Elizabeth May Wants 'Tough On Crime' Harper To Urge Rob Ford To Quit (VIDEO)

01/31/2014 05:31 EST | Updated 01/31/2014 05:59 EST

Green Party Leader Elizabeth May wants a prime minister who fancies himself as "tough on crime" to practice what he preaches when it comes to his "friends."

And to May, that means Stephen Harper should urge Rob Ford to resign — even if the Toronto mayor hasn't been charged with any crime.

May rose in question period on Friday to address the fact that Arthur Porter, the disgraced former head of Canada's spy agency arrested on fraud charges last year, is still a member of the Queen's Privy Council of Canada.

Arthur, whom Harper appointed as chair of the Security Intelligence Review Committee in 2008, is currently behind bars in Panama.

"To be removed from this position all the prime minister has to do is ask the governor general to remove him. Why has this step not been taken?" she asked.

Paul Calandra, parliamentary secretary to the prime minister, responded that he would take May's comments under advisement and get back to her.

May seemed to like that answer, suggesting it will help the government change the perception it is tough on crime, but soft on its friends.

"I'm wondering if the parliamentary secretary could also take a message to the prime minister from one of my constituents that they would appreciate it if the prime minister urged his friend, the mayor of Toronto, to resign because it's an embarrassment to Canada to have someone with these charges against them," she said.

Tories on the other side of the aisle clearly didn't enjoy that remark. The deputy speaker said her question "clearly”" went beyond the government’s administrative responsibilities.

May is not a member of Parliament for a Toronto riding. She represents Saanich-Gulf Islands, a riding in British Columbia.

This is not the first time Ford's name has come up in question period as opposition parties try to link Harper to the controversial leader of Canada's largest city.

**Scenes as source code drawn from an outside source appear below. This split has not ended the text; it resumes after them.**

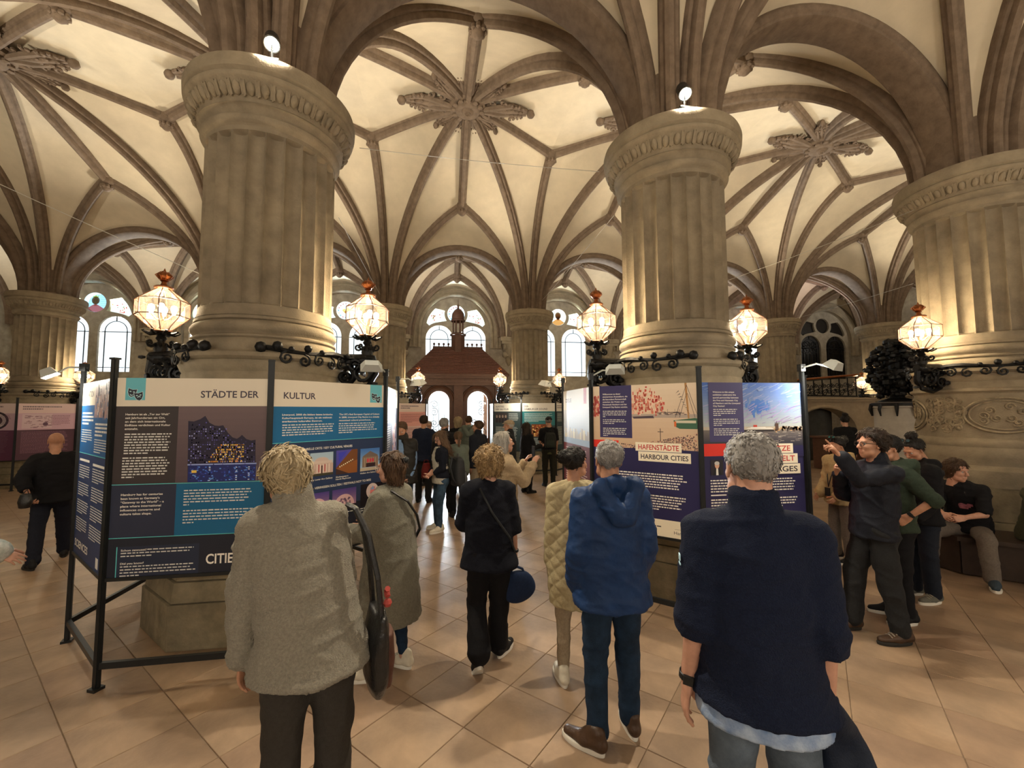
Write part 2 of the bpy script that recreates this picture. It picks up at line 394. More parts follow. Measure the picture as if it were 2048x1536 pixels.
# ================================================================ COLUMNS
NF = 24
def flute(r, z, a):
    if 2.99 < z < 4.84 and 0.60 < r < 0.66:
        u = (a * NF / (2 * PI)) % 1.0
        w = min(u, 1 - u)
        ed = 1.0
        if z < 3.06 or z > 4.78: ed = 0.0
        return r - 0.064 * ed * max(0.0, 1 - ((u - 0.5) / 0.49) ** 2) ** 0.6
    return r
PROF_SHAFT = [(0.66, 2.94), (0.645, 2.975), (0.637, 3.00), (0.635, 3.05), (0.635, 3.075), (0.635, 4.76), (0.635, 4.785), (0.635, 4.83), (0.66, 4.86)]
PROF_BASE = [(0.64, 2.95), (0.665, 2.93), (0.665, 2.905), (0.645, 2.895), (0.675, 2.88), (0.695, 2.85), (0.695, 2.82), (0.675, 2.79), (0.66, 2.78), (0.655, 2.765), (0.69, 2.745), (0.69, 2.73), (0.67, 2.715),
             (0.685, 2.70), (0.705, 2.66), (0.705, 2.60), (0.72, 2.585), (0.79, 2.58), (0.815, 2.56), (0.815, 2.525), (0.79, 2.50), (0.77, 2.495), (0.775, 2.47), (0.755, 2.42), (0.735, 2.39), (0.745, 2.375), (0.745, 2.31), (0.75, 2.30), (0.785, 2.285), (0.785, 2.255), (0.75, 2.235), (0.74, 2.22)]
PROF_DRUM = [(0.74, 2.22), (0.735, 2.1), (0.735, 1.75), (0.745, 1.62)]
PROF_FOOT = [(0.745, 1.62), (0.78, 1.60), (0.80, 1.57), (0.80, 1.53), (0.785, 1.50), (0.80, 1.47), (0.82, 1.42), (0.82, 1.36), (0.79, 1.30), (0.79, 1.26), (0.86, 1.20), (0.87, 1.12), (0.84, 1.05), (0.83, 0.98), (0.60, 0.98)]
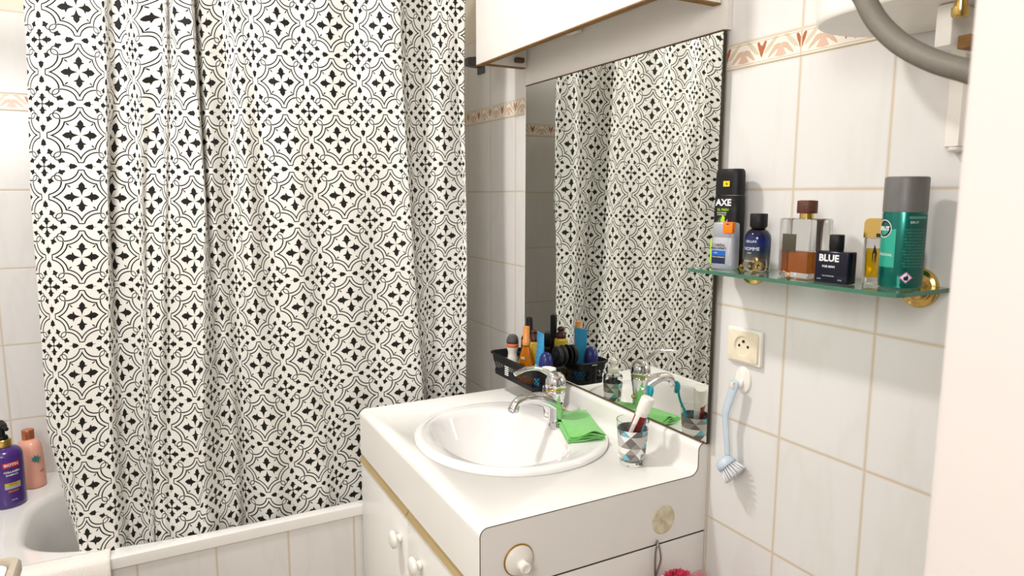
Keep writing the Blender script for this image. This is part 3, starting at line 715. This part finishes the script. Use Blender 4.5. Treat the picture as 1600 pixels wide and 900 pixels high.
# ================================================================== SOCKET, HOOK, BRUSH
t = thing('wall_socket', 'cream electrical wall socket below the glass shelf', 'socket', (-.0765, 0, H - .2645))
bm = bmesh.new(); add_box(bm, -.0370, .0370, -.0085, 0, -.0305, .0305, .0025, 3); ob('frame', bm, M['white'], t)
# cover with round well
bm = bmesh.new(); nn = 48
def sqr(a, b, y, p=14): return [(a * math.copysign(abs(math.cos(2 * PI * i / nn)) ** (2 / p), math.cos(2 * PI * i / nn)), y, b * math.copysign(abs(math.sin(2 * PI * i / nn)) ** (2 / p), math.sin(2 * PI * i / nn))) for i in range(nn)]
rings_bm(bm, [sqr(.0325, .0262, -.008), sqr(.0325, .0262, -.0112), sqr(.0315, .0252, -.0120), sqr(.0182, .0182, -.0120, 2), sqr(.0178, .0178, -.0115, 2), sqr(.0168, .0168, -.0086, 2), sqr(.001, .001, -.0086, 2)], False, True)
cv = ob('cover', bm, M['cream'], t, 35)
for dx, dz in ((-.0095, 0), (.0095, 0)):
    bm = lathe([(.0026, .0087), (.0026, .00875), (0, .00875)], 16); bm.transform(Matrix.Translation((dx, 0, dz)) @ Matrix.Rotation(PI / 2, 4, 'X')); ob('pin_hole', bm, M['ink'], cv)
bm = lathe([(.0024, .0086), (.0024, .0108), (.0012, .0114), (0, .0114)], 16); bm.transform(Matrix.Translation((0, 0, .0085)) @ Matrix.Rotation(PI / 2, 4, 'X')); ob('earth_pin', bm, M['ink'], cv, True)

t = thing('adhesive_hook', 'oval white adhesive hook on the tiles below the socket', 'hook', (-.080, 0, H - .325))
bm = lathe([(0, 0), (.0150, 0), (.0150, .002), (.0138, .0036), (.0, .0042)], 40); bm.transform(Matrix.Rotation(PI / 2, 4, 'X') @ Matrix.Diagonal((1.15, 1.6, 1, 1))); ob('base_plate', bm, M['white'], t, 40)
ob('hook_arm', tube_bm(spline([(0, -.003, -.001), (0, -.009, -.010), (0, -.020, -.013), (0, -.026, -.009), (0, -.027, -.001)], 6), [.004] * 8 + [.0035] * 17, 12), M['white'], t, True)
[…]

During an exchange with Harper in November, Liberal Leader Justin Trudeau said he would "take no lessons in accountability from a man whose fishing buddy is Rob Ford."

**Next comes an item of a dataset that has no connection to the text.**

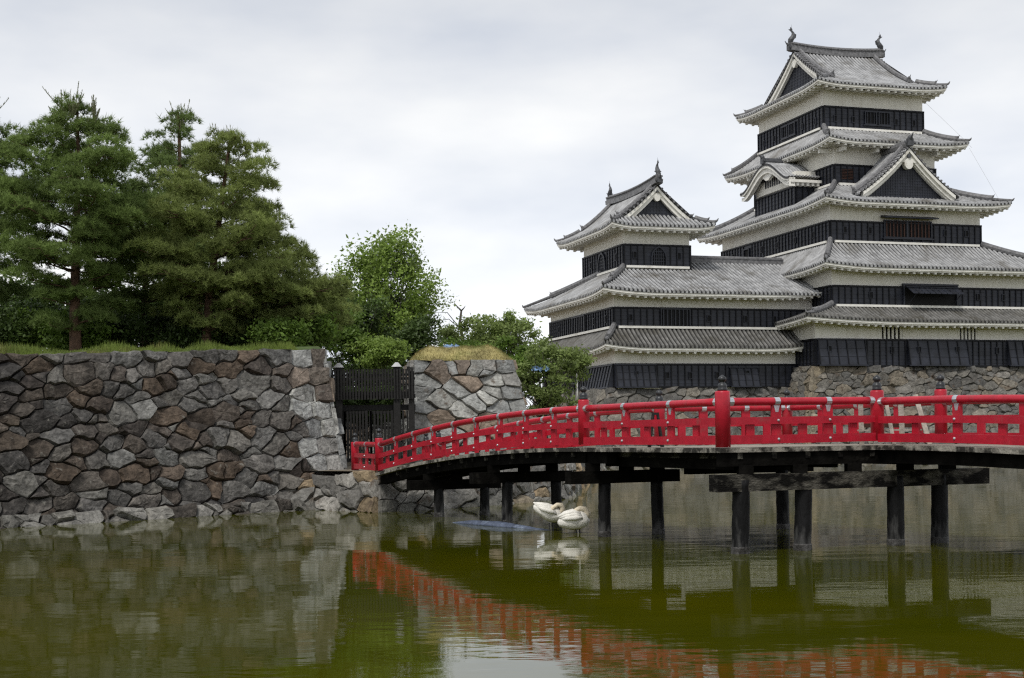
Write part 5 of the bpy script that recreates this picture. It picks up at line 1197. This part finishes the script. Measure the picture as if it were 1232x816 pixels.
shrub(408, 404, 58, (1.15, .8, 1.1), 71, 'green shrub just right of the topmost pale corner blocks', 'leaf_b', 34, 170, group=GS)
shrub(452, 423, 57, (1.25, .7, .65), 72, 'light green shrub directly above the middle of the gate bars', 'leaf_a', 30, 170, group=GS)
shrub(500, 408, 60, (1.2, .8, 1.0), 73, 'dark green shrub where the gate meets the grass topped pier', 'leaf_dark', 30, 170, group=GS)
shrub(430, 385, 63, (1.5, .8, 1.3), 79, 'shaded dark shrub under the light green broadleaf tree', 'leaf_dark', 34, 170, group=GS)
broadleaf('cherry_tree', (pxat(590, 400, 70).x, 70, LAND), pxat(588, 410, 70), (2.7, 2.0, 1.15), 81, 'spreading grey-green cherry tree behind the grass topped pier', 'tree', 'leaf_c', 75, 170, .75, .15, .35, .16, inner=.3, spiky=.35)
broadleaf('cherry_tree', (pxat(655, 470, 60).x, 60, LAND), pxat(652, 458, 60), (1.75, 1.4, 1.7), 82, 'dense green cherry bush between the stone pier and the turret', 'tree', 'leaf_c', 60, 150, .62, .14, .35, .12, inner=.25, spiky=.25)
broadleaf('cherry_tree', (pxat(690, 480, 66).x, 66, LAND), pxat(682, 440, 66), (1.25, 1.2, .75), 83, 'thin young cherry with a branch reaching towards the turret wall', 'tree', 'leaf_c', 26, 130, .6, .14, .35, .07, inner=.2, spiky=.3)
BT = 'far trees closing the gaps behind the pines'
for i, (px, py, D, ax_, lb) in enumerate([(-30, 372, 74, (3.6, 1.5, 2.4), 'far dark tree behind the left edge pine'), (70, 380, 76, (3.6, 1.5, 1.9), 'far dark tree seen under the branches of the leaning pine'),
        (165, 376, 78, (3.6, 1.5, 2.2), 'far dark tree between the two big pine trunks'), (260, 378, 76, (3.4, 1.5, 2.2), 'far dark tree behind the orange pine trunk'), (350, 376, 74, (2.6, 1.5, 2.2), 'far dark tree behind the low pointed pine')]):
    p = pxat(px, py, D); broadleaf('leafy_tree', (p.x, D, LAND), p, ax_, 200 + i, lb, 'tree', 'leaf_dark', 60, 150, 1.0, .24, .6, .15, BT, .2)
shrub(622, 440, 64, (1.3, .8, 1.6), 87, 'green shrub squeezed between the stone pier and the denser cherry bush', 'leaf_b', 40, 150)
shrub(440, 490, 56, (2.0, .5, .9), 88, 'dark low bush seen through the gap between the two gate panels', 'leaf_dark', 44, 190, group=GS)
shrub(425, 455, 62.5, (2.2, .6, 1.0), 85, 'dark low shrub seen through the upper bars of the black gate', 'leaf_dark', 40, 190, group=GS)
shrub(470, 452, 63.5, (1.6, .6, .9), 86, 'dark shrub seen through the right end of the upper gate bars', 'leaf_dark', 34, 190, group=GS)
shrub(545, 425, 66, (1.7, 1, .7), 84, 'low green shrub peeping over the dry grass mound', 'leaf_b', 28, 150)
# sparse twigs of a dying tree and its forked dead top
dead = pxat(556, 405, 71); mb = MB(); b = Vector((dead.x, 71, LAND)); t_ = pxat(555, 374, 71)
mb.tube([b, dead, pxat(553, 390, 71), t_], [.12, .09, .08, .05], 7); mb.tube([t_, pxat(550, 369, 71), pxat(546, 364, 71)], [.05, .035, .012], 6); mb.tube([t_, pxat(558, 371, 71), pxat(560, 368, 71)], [.045, .03, .01], 6)
for q in ((536, 392, 520, 396), (538, 376, 522, 376), (540, 384, 516, 388)): mb.tube([pxat(554, 396, 71), pxat(q[0], q[1], 70.5), pxat(q[2], q[3], 70)], [.03, .018, .006], 5)
deadt = mb.build('dead_tree', 'bark_grey', smooth=True); tag(deadt, 'bare forked dead trunk rising out of the cherry leaves against the sky', 'dead tree')
lp = np.concatenate([rng.normal(size=(60, 3)) * [.35, .3, .12] + np.array(pxat(a, b_, 70.3)) for a, b_ in ((528, 372), (536, 366), (524, 390), (540, 398), (530, 356))])
tri = leaf_tris(lp, np.full(len(lp), .13)); mesh_np('leaves', tri, np.arange(len(tri) * 3), 'leaf_c', deadt)
for i, (px, py, D, ax_, z, m_, lb) in enumerate([
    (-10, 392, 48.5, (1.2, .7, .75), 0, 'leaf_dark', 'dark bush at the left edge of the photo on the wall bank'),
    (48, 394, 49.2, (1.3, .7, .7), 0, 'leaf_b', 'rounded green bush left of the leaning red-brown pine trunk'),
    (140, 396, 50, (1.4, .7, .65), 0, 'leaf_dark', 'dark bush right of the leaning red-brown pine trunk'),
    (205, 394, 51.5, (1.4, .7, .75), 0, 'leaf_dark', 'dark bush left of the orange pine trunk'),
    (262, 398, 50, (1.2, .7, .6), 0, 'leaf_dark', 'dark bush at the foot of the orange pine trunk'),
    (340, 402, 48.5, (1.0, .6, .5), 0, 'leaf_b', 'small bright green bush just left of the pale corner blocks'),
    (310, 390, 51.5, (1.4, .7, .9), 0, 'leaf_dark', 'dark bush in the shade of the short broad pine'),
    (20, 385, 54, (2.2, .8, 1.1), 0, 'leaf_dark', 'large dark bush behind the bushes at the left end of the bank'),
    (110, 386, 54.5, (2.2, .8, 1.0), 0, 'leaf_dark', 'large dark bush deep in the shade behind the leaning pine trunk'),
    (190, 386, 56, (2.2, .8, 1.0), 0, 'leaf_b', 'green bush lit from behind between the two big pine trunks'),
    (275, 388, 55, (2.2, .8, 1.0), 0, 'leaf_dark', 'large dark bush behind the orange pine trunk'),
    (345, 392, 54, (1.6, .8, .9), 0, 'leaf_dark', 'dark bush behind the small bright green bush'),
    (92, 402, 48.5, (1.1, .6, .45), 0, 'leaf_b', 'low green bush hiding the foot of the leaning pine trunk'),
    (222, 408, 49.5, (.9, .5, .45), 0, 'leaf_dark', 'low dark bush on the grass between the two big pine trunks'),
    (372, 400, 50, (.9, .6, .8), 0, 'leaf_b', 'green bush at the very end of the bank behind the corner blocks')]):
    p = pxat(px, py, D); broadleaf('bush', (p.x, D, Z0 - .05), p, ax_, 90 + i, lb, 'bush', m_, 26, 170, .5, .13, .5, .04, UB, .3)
# grass along the wall top
rg = np.random.default_rng(5); n = 26000; t = rg.uniform(0, .95, n); dpt = .14 + 2.8 * rg.uniform(0, 1, n) ** 1.3
bx = np.array([bank_pt(a_, b_) for a_, b_ in zip(t, dpt)]); bx[:, 2] -= .02
h = rg.uniform(.04, .22, n) * (.45 + .9 * (.5 + .5 * np.sin(t * 63 + 2 * np.sin(t * 17)))) * (.35 + .65 * np.clip((dpt - .15) / .9, 0, 1)) * (.65 + .6 * np.abs(np.sin(t * 37 + dpt * 1.5)))
ph = rg.uniform(0, 6.28, n); w_ = np.stack([np.cos(ph), np.sin(ph), 0 * ph], 1) * .012; tip = bx + np.stack([rg.normal(0, .05, n), rg.normal(0, .05, n), h], 1)
tag(mesh_np('grass', np.stack([bx - w_, bx + w_, tip], 1), np.arange(3 * n), 'grass'), kind='stuff')

# ------------------------------------------------------------------ small things
def swan(loc, L_, h_, face, label, neck, tail_up, legs):
    """sleeping swan standing in the shallows: one skin from tail over the back to the neck folded along it"""
    o = empty('swan', loc, label, 'swan', 'sleeping swans'); ORI[o] = (0, 0, 0)
    mb = MB(); n = 18; k = 20; s = face
    for i in range(n + 1):                                       # body of rings along its axis, tail at -1, breast at +1
        t = i / n; x = (t - .5) * L_; r = h_ * .54 * (math.sin(math.pi * (t * .93 + .055)) ** .52) * (.62 + .5 * t - .10 * t * t); zc = (tail_up * (1 - t) ** 1.6 - .04 * t) * h_
        if i == 0: r = .03
        if i == n: r *= .6
        for q in range(k):
            a = 2 * math.pi * q / k; yy = math.cos(a) * r * .86; zz = math.sin(a) * r; zz *= 1.08 if zz > 0 else .84
            fl = 1 + .035 * math.sin(7 * a + 5 * t) * math.sin(9 * t)
            mb.v.append((s * x, yy * fl, zc + zz * fl))
    for i in range(n):
        for q in range(k): mb.face((i * k + q, i * k + (q + 1) % k, (i + 1) * k + (q + 1) % k, (i + 1) * k + q))
    mb.face([q for q in range(k - 1, -1, -1)]); mb.face([n * k + q for q in range(k)])
    o_b = mb.build('body', 'feather', o, smooth=True)
    for sg in (-1, 1):                                           # folded wings lying high on the body, tips crossing over the tail
        w = MB()
        for j in range(3):
            tu = tail_up
            pts = [(s * L_ * (.26 - .03 * j), sg * h_ * (.30 - .04 * j), h_ * (.10 + .09 * j)), (s * L_ * (.05 - .03 * j), sg * h_ * (.36 - .06 * j), h_ * (.14 + .11 * j + tu * .25)), (s * L_ * (-.20 - .03 * j), sg * h_ * (.27 - .06 * j), h_ * (.14 + .09 * j + tu * .52)), (s * L_ * (-.42 - .04 * j), sg * h_ * (.12 - .03 * j), h_ * (.13 + .06 * j + tu * .95))]
            w.tube(pts, [h_ * .10, h_ * .20, h_ * .17, h_ * .03], 10, flat=.75)
        w.build('wing', 'feather', o, smooth=True)
    w = MB(); w.tube([(s * q[0], q[1], q[2]) for q in neck], [h_ * r for r in (.17, .15, .13, .115, .11, .10)], 10)
    hd = neck[-1]; w.ball((s * hd[0], hd[1], hd[2]), h_ * .135, 8, 0, (1.25, .9, .9)); w.build('neck_and_head', 'feather_neck', o, smooth=True)
    b = MB(); b.tube([(s * (hd[0] - .05), hd[1], hd[2] - .01), (s * (hd[0] - .15), hd[1] + .02, hd[2] - .05)], [.022, .008], 6); b.build('beak', 'beak', o)
    for x, y in legs: l = MB(); l.tube([(x, y, -h_ * .34), (x + .01, y, -h_ * .9)], [.018, .014], 6); l.build('leg', 'swan_leg', o)
swan((.785, 31.5, .34), .66, .46, 1, 'sleeping white swan with raised tail, standing left of the other swan', [(.24, 0, .02), (.33, -.02, .14), (.29, -.05, .24), (.20, -.08, .24), (.12, -.12, .19), (.06, -.15, .15)], .42, [(.02, -.06), (.10, .05)])
swan((1.32, 30.7, .29), .70, .50, 1, 'sleeping white swan with its neck curled over its back, in front of the raised-tail swan', [(.26, 0, .02), (.31, -.01, .15), (.24, -.03, .235), (.13, -.05, .245), (.06, -.08, .21), (.01, -.11, .17)], -.12, [(.05, -.05), (.13, .06)])
# long blue sheeted float lying in the water under the bridge
mb = MB(); a = Vector((-1.50, 35.0, 0)); b = Vector((.82, 31.7, 0)); dh = (b - a).normalized(); sd = Vector((-dh.y, dh.x, 0)); n = 16; base = 0
for i in range(n + 1):
    t = i / n; p = a.lerp(b, t); w_ = .15 * math.sin(math.pi * t) ** .7 + .01; hh = .105 * (math.sin(math.pi * min(1, t * 1.12)) ** .8 if t < .9 else .25 * (1 - t) / .1) + .012
    for q, z in ((-1, -.02), (-.75, hh * .45), (-.1, hh), (.5, hh * .75), (1, -.02)): mb.v.append(tuple(p + sd * q * w_ + Vector((0, 0, z + .006 * math.sin(5 * i + 3 * q)))))
for i in range(n):
    for q in range(4): mb.face((i * 5 + q, i * 5 + q + 1, i * 5 + 6 + q, i * 5 + 5 + q))
    mb.face((i * 5 + 4, i * 5, i * 5 + 5, i * 5 + 9))
mb.face((0, 1, 2, 3, 4)); mb.face((n * 5 + 4, n * 5 + 3, n * 5 + 2, n * 5 + 1, n * 5)); tag(mb.build('float', 'blue_sheet', smooth=True), 'long low blue float lying on the water left of the swans', 'float')
# timber barrier closing the bridge arm
t0 = Vector((6.62, 26.75, zp)); bar_ = empty('barrier', t0, 'pale bare timber barrier of upright and slanted boards standing on the bridge', 'barrier', ori=tuple(t0))
def tboard(p, q, w, h): m = MB(); m.bar(p, q, w, h, up=(0, -1, 0)); m.build('board', 'pale_timber', bar_)
def tb(px0, py0, px1, D0=26.9, D1=26.9, w=.10): 
    q = pxat(px0, py0, D0); r = pxat(px1, 540, D1); r.z = zp; tboard(q, r, w, .03)
tb(1035, 476, 1037, 26.8, 26.8, .09); tb(1066, 484, 1076, 26.75, 26.5, .07); tb(1083, 475, 1086, 27.0, 27.0, .10); tb(1101, 475, 1119, 26.9, 26.6, .09)
p, q = pxat(1030, 518, 26.7), pxat(1112, 517, 26.85); tboard(p, q, .03, .09)
p, q = pxat(1040, 512, 26.95), pxat(1100, 512, 27.1); m = MB(); m.bar(p, q, .03, .08); m.build('rail', 'brown_wood', bar_)
# black folding stand on the deck
s0 = Vector((2.86, 28.0, zp)); stn = empty('folding_stand', s0, 'black folding A-frame stand on the bridge deck behind the front railing', 'stand', ori=tuple(s0))
for dx, dy in ((-.13, -.12), (.13, -.12), (-.13, .12), (.13, .12)): m = MB(); m.bar((s0.x + dx, s0.y + dy, zp), (s0.x + dx * .35, s0.y + dy * .2, zp + .66), .045, .03); m.build('leg', 'gate_wood', stn)
m = MB(); m.box(s0.x - .15, s0.x + .15, s0.y - .13, s0.y - .10, zp + .10, zp + .19); m.build('crossbar', 'gate_wood', stn); m = MB(); m.box(s0.x - .07, s0.x + .07, s0.y - .04, s0.y + .04, zp + .64, zp + .69); m.build('hinge', 'gate_wood', stn)
# pole and blue sheets
q = pxat(694, 428, 70); m = MB(); m.tube([(q.x, 70, LAND - .2), (q.x, 70, q.z)], [.045, .035], 8); m.ball((q.x, 70, q.z), .05, 6); tag(m.build('pole', 'steel_pole', smooth=True), 'thin pale pole in front of the left end of the turret', 'pole')
def tarp(px, py, D, w, h, label, seed):
    p = pxat(px, py, D); r_ = random.Random(seed); n = 10; V_, F_ = [], []
    for j in range(n + 1):
        for i in range(n + 1): V_.append((p.x + (i / n - .5) * w, D + (j / n - .5) * .5 + .08 * math.sin(i * 1.3 + j), p.z + (j / n - .5) * h + .05 * math.sin(2.1 * i + j) + r_.uniform(-.02, .02)))
    for j in range(n):
        for i in range(n): a = j * (n + 1) + i; F_ += [(a, a + 1, a + n + 2), (a, a + n + 2, a + n + 1)]
    o = mesh_np('tarpaulin', V_, F_, 'blue_tarp'); s_ = o.modifiers.new('thickness', 'SOLIDIFY'); s_.thickness = .02; tag(o, label, 'tarpaulin')
tarp(650, 443, 59.6, .75, .22, 'bright blue tarpaulin glimpsed among the leaves left of the turret', 3); tarp(543, 418, 64.5, .7, .26, 'small blue tarpaulin showing just above the dry grass mound', 4)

But Harper has largely avoided weighing in on the many scandals surrounding Ford.

In late November, Harper said it was up to the voters of Toronto to determine the mayor's future.

"I've heard Mr. Ford's statements to the effect that he would like to become prime minister of Canada. Obviously this is not something I'm in favour of," Harper joked.

Employment Minister Jason Kenney, however, urged Ford to step aside.

"I will say as an elected official that I think Mr. Ford has brought dishonour to public office and the office of mayor and his city," he told a reporter last November.

Kenney's remarks didn't sit well with Finance Minister Jim Flaherty, a longtime family friend of the Fords.

According to CBC News, Flaherty confronted Kenney on the floor of the House of Commons and told him to "shut the f--k up" up Ford. Some Tory MPs reportedly feared the two ministers would come to blows.

Flaherty didn't deny the heated exchange took place and suggested to reporters in December that Kenney, a Calgary MP, crossed into his turf.

"You know, I'm the minister for the Greater Toronto Area. I don't comment on the mayor of Calgary," Flaherty said.

NDP Leader Tom Mulcair has also called on Ford to resign.